* _JOB_: Return the data exactly, with all pictures removed.

:::::

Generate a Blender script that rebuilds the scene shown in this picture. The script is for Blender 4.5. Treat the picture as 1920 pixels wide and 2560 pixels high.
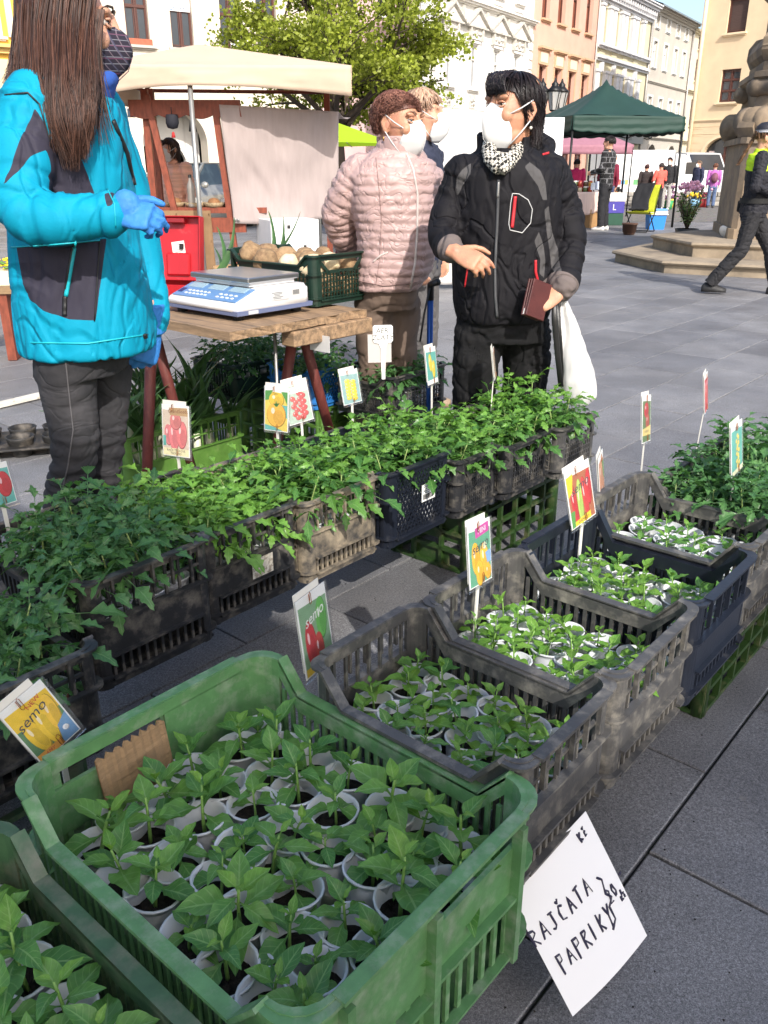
import bpy, bmesh, math, random
import numpy as np
from mathutils import Vector, Matrix, noise
R = math.radians
PI = math.pi
random.seed(7)
for o in list(bpy.data.objects): bpy.data.objects.remove(o)
SC = bpy.context.scene
COL = SC.collection

# ---------------------------------------------------------------- camera, sky, sun, exposure
CAMH, FPX, PITCH = 1.28, 2100.0, math.atan(855.0 / 2100.0)
cam = bpy.data.objects.new('camera', bpy.data.cameras.new('camera'))
COL.objects.link(cam)
cam.location = (0, 0, CAMH)
cam.rotation_euler = (PI / 2 - PITCH, 0, 0)
cam.data.sensor_fit = 'VERTICAL'
cam.data.sensor_height = 36.0
cam.data.lens = 36.0 * FPX / 2560.0
cam.data.clip_start = 0.05
cam.data.clip_end = 2000
SC.camera = cam

SUN_AZ = Vector((0.32, -0.95)).normalized()      # ground direction towards the sun
SUN_EL = R(37)
wd = bpy.data.worlds.new('World'); SC.world = wd; wd.use_nodes = True
wn = wd.node_tree.nodes; wl = wd.node_tree.links
sky = wn.new('ShaderNodeTexSky'); sky.sky_type = 'NISHITA'; sky.sun_disc = False
sky.sun_elevation = SUN_EL
sky.sun_rotation = math.atan2(SUN_AZ.x, SUN_AZ.y)
sky.air_density = 1.0; sky.dust_density = 3.0; sky.ozone_density = 1.0
wl.new(sky.outputs[0], wn['Background'].inputs[0])
wn['Background'].inputs[1].default_value = 0.15
sun = bpy.data.objects.new('sun', bpy.data.lights.new('sun', 'SUN')); COL.objects.link(sun)
sun.data.energy = 2.8; sun.data.angle = R(0.53); sun.data.color = (1.0, 0.95, 0.87)
SUN_DIR = Vector((SUN_AZ.x * math.cos(SUN_EL), SUN_AZ.y * math.cos(SUN_EL), math.sin(SUN_EL)))
sun.rotation_euler = (-SUN_DIR).to_track_quat('-Z', 'Y').to_euler()
sun.location = (6, -12, 12)
SC.view_settings.view_transform = 'Standard'
SC.view_settings.look = 'None'
SC.view_settings.exposure = 0.86
SC.view_settings.gamma = 1.0
SC.view_settings.use_curve_mapping = False
SC.cycles.use_denoising = True
SC.cycles.max_bounces = 8; SC.cycles.diffuse_bounces = 3; SC.cycles.glossy_bounces = 3
SC.cycles.transmission_bounces = 6; SC.cycles.transparent_max_bounces = 12
SC.cycles.sample_clamp_indirect = 8.0

# ---------------------------------------------------------------- measuring helpers (units of the 1659 px wide view)
_D = 1920.0 / 1659.0
def _ray(u, v):
    x = (u * _D - 960) / FPX; y = (1280 - v * _D) / FPX
    c, s = math.cos(PITCH), math.sin(PITCH)
    return Vector((x, c + y * s, -s + y * c))
def G(u, v, z=0.0):
    d = _ray(u, v); return Vector((0, 0, CAMH)) + d * ((z - CAMH) / d.z)
def V(u, v, Y):
    d = _ray(u, v); return Vector((0, 0, CAMH)) + d * (Y / d.y)

# ---------------------------------------------------------------- objects
def link(o, parent=None):
    COL.objects.link(o)
    if parent is not None: o.parent = parent
    return o
def tag(o, label=None, cat=None, group=None, kind=None):
    if label: o['label'] = label
    if cat: o['category'] = cat
    if group: o['group'] = group
    if kind: o['kind'] = kind
    return o
def thing(name, label, cat, loc=(0, 0, 0), rz=0.0, group=None):
    o = bpy.data.objects.new(name, None); link(o)
    o.empty_display_size = 0.05
    o.location = loc; o.rotation_euler = (0, 0, rz)
    return tag(o, label, cat, group)
def inst(name, me, parent=None, loc=None, rot=None, M=None, scale=None):
    o = bpy.data.objects.new(name, me); link(o, parent)
    if M is not None: o.matrix_local = M
    else:
        if loc is not None: o.location = loc
        if rot is not None: o.rotation_euler = rot
        if scale is not None: o.scale = (scale,) * 3 if isinstance(scale, (int, float)) else scale
    return o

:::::

* _EXERCISE RESPONSE_:
Generate a Blender script that rebuilds the scene shown in this picture. The script is for Blender 4.5. Treat the picture as 1920 pixels wide and 2560 pixels high.
import bpy, bmesh, math, random
import numpy as np
from mathutils import Vector, Matrix, noise
R = math.radians
PI = math.pi
random.seed(7)
for o in list(bpy.data.objects): bpy.data.objects.remove(o)
SC = bpy.context.scene
COL = SC.collection

# ---------------------------------------------------------------- camera, sky, sun, exposure
CAMH, FPX, PITCH = 1.28, 2100.0, math.atan(855.0 / 2100.0)
cam = bpy.data.objects.new('camera', bpy.data.cameras.new('camera'))
COL.objects.link(cam)
cam.location = (0, 0, CAMH)
cam.rotation_euler = (PI / 2 - PITCH, 0, 0)
cam.data.sensor_fit = 'VERTICAL'
cam.data.sensor_height = 36.0
cam.data.lens = 36.0 * FPX / 2560.0
cam.data.clip_start = 0.05
cam.data.clip_end = 2000
SC.camera = cam

SUN_AZ = Vector((0.32, -0.95)).normalized()      # ground direction towards the sun
SUN_EL = R(37)
wd = bpy.data.worlds.new('World'); SC.world = wd; wd.use_nodes = True
wn = wd.node_tree.nodes; wl = wd.node_tree.links
sky = wn.new('ShaderNodeTexSky'); sky.sky_type = 'NISHITA'; sky.sun_disc = False
sky.sun_elevation = SUN_EL
sky.sun_rotation = math.atan2(SUN_AZ.x, SUN_AZ.y)
sky.air_density = 1.0; sky.dust_density = 3.0; sky.ozone_density = 1.0
wl.new(sky.outputs[0], wn['Background'].inputs[0])
wn['Background'].inputs[1].default_value = 0.15
sun = bpy.data.objects.new('sun', bpy.data.lights.new('sun', 'SUN')); COL.objects.link(sun)
sun.data.energy = 2.8; sun.data.angle = R(0.53); sun.data.color = (1.0, 0.95, 0.87)
SUN_DIR = Vector((SUN_AZ.x * math.cos(SUN_EL), SUN_AZ.y * math.cos(SUN_EL), math.sin(SUN_EL)))
sun.rotation_euler = (-SUN_DIR).to_track_quat('-Z', 'Y').to_euler()
sun.location = (6, -12, 12)
SC.view_settings.view_transform = 'Standard'
SC.view_settings.look = 'None'
SC.view_settings.exposure = 0.86
SC.view_settings.gamma = 1.0
SC.view_settings.use_curve_mapping = False
SC.cycles.use_denoising = True
SC.cycles.max_bounces = 8; SC.cycles.diffuse_bounces = 3; SC.cycles.glossy_bounces = 3
SC.cycles.transmission_bounces = 6; SC.cycles.transparent_max_bounces = 12
SC.cycles.sample_clamp_indirect = 8.0

# ---------------------------------------------------------------- measuring helpers (units of the 1659 px wide view)
_D = 1920.0 / 1659.0
def _ray(u, v):
    x = (u * _D - 960) / FPX; y = (1280 - v * _D) / FPX
    c, s = math.cos(PITCH), math.sin(PITCH)
    return Vector((x, c + y * s, -s + y * c))
def G(u, v, z=0.0):
    d = _ray(u, v); return Vector((0, 0, CAMH)) + d * ((z - CAMH) / d.z)
def V(u, v, Y):
    d = _ray(u, v); return Vector((0, 0, CAMH)) + d * (Y / d.y)

# ---------------------------------------------------------------- objects
def link(o, parent=None):
    COL.objects.link(o)
    if parent is not None: o.parent = parent
    return o
def tag(o, label=None, cat=None, group=None, kind=None):
    if label: o['label'] = label
    if cat: o['category'] = cat
    if group: o['group'] = group
    if kind: o['kind'] = kind
    return o
def thing(name, label, cat, loc=(0, 0, 0), rz=0.0, group=None):
    o = bpy.data.objects.new(name, None); link(o)
    o.empty_display_size = 0.05
    o.location = loc; o.rotation_euler = (0, 0, rz)
    return tag(o, label, cat, group)
def inst(name, me, parent=None, loc=None, rot=None, M=None, scale=None):
    o = bpy.data.objects.new(name, me); link(o, parent)
    if M is not None: o.matrix_local = M
    else:
        if loc is not None: o.location = loc
        if rot is not None: o.rotation_euler = rot
        if scale is not None: o.scale = (scale,) * 3 if isinstance(scale, (int, float)) else scale
    return o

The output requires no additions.